GIVEN TASK: Select, from the material below, each line with "pixels" in it.

DATA SHOWN:
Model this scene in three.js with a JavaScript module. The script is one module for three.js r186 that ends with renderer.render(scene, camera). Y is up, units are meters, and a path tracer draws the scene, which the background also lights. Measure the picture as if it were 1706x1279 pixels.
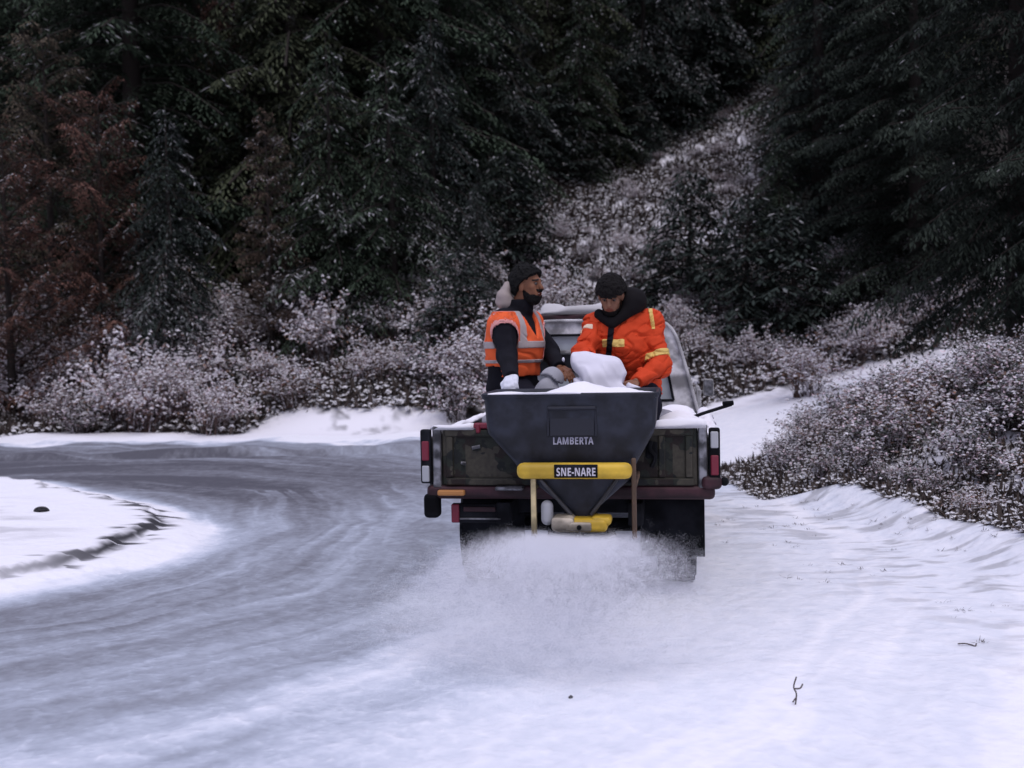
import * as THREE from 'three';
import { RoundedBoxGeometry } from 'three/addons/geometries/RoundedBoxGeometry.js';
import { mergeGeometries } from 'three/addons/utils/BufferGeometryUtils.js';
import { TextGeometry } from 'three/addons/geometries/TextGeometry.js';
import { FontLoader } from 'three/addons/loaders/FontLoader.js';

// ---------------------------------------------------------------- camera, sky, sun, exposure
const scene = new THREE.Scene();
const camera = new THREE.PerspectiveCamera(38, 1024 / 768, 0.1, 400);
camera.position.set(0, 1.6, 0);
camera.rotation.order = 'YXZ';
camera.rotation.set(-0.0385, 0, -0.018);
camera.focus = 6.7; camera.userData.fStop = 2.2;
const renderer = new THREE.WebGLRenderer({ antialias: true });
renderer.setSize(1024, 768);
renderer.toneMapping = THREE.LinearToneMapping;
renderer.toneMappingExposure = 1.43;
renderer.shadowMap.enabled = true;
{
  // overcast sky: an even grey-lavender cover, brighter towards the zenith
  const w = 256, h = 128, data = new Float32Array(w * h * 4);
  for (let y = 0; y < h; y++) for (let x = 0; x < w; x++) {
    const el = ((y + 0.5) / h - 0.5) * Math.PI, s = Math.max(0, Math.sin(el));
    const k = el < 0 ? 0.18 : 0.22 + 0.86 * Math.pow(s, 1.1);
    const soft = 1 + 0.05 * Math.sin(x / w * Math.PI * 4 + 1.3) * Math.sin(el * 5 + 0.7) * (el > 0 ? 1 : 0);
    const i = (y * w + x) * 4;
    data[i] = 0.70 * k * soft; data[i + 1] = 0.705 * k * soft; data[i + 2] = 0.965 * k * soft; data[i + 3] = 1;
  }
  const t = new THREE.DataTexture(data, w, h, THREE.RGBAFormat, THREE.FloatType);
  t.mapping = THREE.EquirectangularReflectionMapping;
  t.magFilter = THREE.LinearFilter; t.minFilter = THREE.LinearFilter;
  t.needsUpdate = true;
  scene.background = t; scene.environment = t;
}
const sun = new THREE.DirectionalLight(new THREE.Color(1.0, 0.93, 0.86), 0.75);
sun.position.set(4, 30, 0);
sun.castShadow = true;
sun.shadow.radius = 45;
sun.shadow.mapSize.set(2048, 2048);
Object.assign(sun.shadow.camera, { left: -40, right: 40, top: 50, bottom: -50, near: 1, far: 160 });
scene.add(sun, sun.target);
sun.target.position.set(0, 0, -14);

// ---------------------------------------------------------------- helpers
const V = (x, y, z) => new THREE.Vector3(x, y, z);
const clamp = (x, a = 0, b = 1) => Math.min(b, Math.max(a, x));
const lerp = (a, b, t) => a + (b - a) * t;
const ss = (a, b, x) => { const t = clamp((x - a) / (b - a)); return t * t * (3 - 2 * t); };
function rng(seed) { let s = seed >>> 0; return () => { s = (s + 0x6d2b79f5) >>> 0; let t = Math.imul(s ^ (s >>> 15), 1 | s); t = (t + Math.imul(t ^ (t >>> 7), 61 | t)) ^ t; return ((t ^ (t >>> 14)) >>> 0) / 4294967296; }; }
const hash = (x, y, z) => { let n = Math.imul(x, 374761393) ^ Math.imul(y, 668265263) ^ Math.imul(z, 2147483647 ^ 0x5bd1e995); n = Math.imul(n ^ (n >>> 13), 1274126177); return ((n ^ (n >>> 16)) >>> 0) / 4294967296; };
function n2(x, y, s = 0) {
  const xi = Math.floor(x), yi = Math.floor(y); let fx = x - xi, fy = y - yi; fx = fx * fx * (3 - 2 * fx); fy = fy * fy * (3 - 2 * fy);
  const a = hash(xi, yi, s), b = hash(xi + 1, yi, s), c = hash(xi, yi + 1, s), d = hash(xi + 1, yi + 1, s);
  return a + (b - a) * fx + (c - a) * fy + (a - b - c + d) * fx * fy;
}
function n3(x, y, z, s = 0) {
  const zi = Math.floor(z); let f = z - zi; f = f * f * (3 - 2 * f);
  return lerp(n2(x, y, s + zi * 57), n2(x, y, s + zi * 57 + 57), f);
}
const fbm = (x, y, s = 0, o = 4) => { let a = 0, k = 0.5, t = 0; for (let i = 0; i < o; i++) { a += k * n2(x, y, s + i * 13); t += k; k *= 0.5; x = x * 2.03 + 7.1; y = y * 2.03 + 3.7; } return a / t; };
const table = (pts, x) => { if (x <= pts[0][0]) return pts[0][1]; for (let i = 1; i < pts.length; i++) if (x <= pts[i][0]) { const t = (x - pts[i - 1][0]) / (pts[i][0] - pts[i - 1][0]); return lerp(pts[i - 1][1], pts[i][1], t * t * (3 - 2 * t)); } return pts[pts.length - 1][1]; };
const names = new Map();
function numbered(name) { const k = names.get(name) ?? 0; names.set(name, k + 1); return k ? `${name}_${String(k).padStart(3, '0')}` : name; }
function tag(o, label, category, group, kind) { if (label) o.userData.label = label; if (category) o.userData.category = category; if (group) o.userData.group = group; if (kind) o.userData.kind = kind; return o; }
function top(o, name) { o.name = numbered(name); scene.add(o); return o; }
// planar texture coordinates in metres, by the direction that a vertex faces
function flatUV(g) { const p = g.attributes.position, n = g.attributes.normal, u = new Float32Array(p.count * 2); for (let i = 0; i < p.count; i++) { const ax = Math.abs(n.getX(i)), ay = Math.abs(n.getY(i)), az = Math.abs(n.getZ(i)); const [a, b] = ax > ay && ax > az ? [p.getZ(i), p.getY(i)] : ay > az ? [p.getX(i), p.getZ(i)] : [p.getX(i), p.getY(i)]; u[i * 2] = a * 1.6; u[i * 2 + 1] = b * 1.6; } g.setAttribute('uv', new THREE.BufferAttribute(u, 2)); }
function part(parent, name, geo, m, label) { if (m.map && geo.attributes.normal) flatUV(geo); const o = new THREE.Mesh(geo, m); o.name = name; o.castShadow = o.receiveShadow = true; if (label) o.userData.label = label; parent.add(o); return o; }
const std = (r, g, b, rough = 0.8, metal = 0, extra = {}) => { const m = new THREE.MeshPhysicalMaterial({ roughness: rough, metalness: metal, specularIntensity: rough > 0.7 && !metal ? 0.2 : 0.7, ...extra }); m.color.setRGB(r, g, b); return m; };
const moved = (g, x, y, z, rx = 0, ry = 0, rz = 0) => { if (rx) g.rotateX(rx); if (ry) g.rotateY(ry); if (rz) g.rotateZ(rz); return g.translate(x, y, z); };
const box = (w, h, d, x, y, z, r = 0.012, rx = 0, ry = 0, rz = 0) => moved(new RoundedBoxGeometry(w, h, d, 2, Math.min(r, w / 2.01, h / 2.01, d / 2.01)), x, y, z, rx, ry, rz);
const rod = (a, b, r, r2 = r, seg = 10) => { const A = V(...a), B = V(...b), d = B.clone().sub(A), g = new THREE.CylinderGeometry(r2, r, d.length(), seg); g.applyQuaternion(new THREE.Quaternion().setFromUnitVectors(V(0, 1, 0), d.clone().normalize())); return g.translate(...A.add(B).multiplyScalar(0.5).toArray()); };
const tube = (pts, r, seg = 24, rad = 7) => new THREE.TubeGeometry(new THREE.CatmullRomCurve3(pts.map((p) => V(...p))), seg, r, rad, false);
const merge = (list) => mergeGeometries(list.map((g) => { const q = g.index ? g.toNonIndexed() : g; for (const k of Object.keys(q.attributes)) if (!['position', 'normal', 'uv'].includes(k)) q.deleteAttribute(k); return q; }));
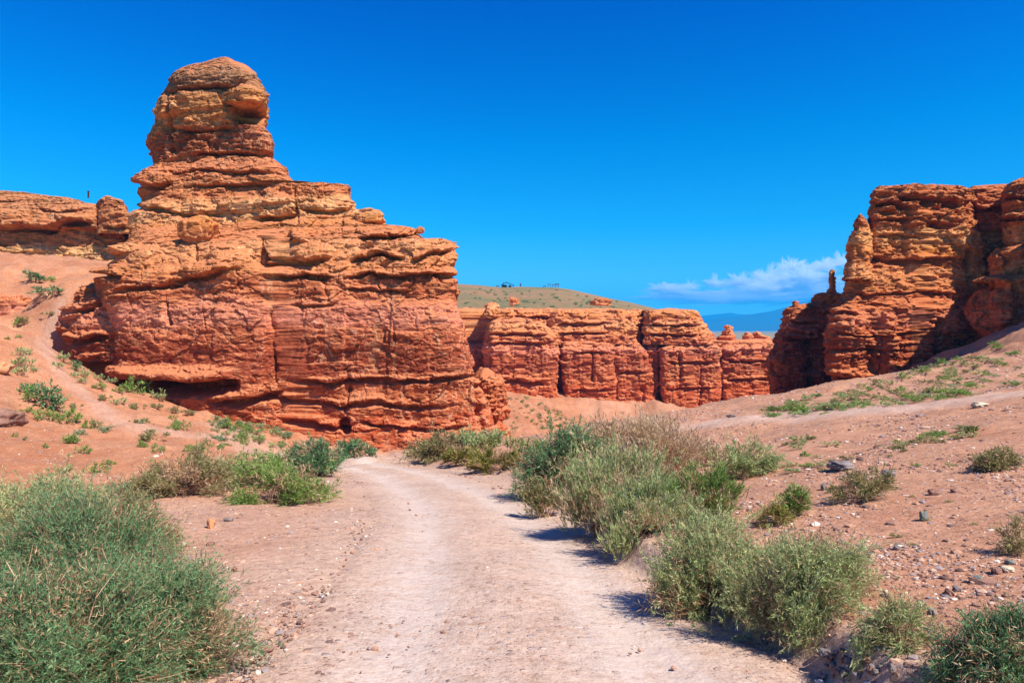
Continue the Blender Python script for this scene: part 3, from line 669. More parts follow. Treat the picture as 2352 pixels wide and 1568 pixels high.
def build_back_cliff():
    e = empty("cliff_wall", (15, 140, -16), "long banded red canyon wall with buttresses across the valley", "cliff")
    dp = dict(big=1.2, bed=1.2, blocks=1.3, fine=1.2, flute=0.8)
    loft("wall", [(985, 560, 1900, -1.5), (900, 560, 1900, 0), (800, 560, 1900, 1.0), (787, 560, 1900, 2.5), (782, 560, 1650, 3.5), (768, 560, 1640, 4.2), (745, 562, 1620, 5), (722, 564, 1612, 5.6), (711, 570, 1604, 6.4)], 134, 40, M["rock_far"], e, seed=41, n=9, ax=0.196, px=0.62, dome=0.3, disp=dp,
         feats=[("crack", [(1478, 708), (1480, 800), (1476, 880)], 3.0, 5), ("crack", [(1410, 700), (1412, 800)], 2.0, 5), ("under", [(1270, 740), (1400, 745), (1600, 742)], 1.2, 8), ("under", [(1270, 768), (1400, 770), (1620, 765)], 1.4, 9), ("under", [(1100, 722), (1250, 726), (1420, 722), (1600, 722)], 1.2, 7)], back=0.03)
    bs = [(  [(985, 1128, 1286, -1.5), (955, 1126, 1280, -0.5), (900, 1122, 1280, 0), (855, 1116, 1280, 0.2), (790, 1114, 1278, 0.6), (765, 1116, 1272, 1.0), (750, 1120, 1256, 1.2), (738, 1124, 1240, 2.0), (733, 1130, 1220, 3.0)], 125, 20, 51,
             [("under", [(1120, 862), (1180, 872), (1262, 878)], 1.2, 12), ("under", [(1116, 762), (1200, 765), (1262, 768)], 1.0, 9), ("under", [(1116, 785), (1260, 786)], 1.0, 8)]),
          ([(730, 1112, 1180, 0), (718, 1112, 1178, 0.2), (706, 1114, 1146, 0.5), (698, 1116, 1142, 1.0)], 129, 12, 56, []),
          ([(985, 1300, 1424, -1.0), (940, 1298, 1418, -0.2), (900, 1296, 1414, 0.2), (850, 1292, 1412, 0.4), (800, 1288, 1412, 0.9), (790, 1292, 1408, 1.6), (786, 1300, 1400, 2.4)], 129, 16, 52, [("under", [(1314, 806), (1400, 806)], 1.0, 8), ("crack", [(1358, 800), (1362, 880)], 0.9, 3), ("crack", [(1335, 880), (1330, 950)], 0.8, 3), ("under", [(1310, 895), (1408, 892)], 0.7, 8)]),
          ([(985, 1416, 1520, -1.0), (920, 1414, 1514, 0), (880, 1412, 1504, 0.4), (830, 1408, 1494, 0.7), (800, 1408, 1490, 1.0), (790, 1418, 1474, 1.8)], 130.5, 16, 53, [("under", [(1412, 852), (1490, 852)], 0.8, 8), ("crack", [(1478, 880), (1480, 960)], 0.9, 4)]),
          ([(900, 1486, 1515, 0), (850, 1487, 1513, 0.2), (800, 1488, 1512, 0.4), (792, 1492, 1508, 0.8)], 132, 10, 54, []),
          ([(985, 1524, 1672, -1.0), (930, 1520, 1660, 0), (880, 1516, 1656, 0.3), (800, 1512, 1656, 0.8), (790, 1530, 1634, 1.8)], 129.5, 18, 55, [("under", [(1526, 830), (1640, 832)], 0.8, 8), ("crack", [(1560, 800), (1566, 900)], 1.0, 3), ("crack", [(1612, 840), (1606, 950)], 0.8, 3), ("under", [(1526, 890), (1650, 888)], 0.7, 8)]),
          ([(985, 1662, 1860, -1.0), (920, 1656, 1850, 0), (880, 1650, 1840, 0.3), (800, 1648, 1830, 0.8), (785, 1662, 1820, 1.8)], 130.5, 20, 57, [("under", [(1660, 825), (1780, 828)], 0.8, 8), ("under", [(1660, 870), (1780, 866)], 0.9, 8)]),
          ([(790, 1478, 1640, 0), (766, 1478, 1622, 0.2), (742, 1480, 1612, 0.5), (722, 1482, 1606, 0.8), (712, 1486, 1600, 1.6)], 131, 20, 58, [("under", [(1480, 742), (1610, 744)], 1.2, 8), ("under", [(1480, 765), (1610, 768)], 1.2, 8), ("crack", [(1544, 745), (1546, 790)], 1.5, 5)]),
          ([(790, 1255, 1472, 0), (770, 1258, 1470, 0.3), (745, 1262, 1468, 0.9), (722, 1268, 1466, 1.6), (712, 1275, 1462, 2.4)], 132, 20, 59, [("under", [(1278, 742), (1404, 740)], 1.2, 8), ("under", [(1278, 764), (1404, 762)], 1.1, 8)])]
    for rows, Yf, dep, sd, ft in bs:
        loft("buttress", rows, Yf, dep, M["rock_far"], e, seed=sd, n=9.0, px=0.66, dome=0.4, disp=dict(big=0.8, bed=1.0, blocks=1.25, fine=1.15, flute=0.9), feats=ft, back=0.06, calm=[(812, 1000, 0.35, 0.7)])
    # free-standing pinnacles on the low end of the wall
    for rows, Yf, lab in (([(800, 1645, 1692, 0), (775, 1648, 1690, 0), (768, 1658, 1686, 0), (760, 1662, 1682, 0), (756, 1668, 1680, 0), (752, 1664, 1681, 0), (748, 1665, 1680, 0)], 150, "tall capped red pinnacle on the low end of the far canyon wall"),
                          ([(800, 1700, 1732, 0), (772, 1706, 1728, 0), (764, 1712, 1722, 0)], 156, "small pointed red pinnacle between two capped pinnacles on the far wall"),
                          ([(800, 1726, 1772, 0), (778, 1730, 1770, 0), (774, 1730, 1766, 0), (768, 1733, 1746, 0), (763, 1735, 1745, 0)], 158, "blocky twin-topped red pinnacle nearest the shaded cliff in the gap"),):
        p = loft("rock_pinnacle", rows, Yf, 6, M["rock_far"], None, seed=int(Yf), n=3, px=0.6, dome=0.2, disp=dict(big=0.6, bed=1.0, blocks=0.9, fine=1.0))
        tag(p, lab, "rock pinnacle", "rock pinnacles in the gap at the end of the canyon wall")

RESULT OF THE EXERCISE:
Model this scene in three.js with a JavaScript module. The script is one module for three.js r186 that ends with renderer.render(scene, camera). Y is up, units are meters, and a path tracer draws the scene, which the background also lights. Measure the picture as if it were 1706x1279 pixels.
Continue the Blender Python script for this scene: part 3, from line 669. More parts follow. Treat the picture as 2352 pixels wide and 1568 pixels high.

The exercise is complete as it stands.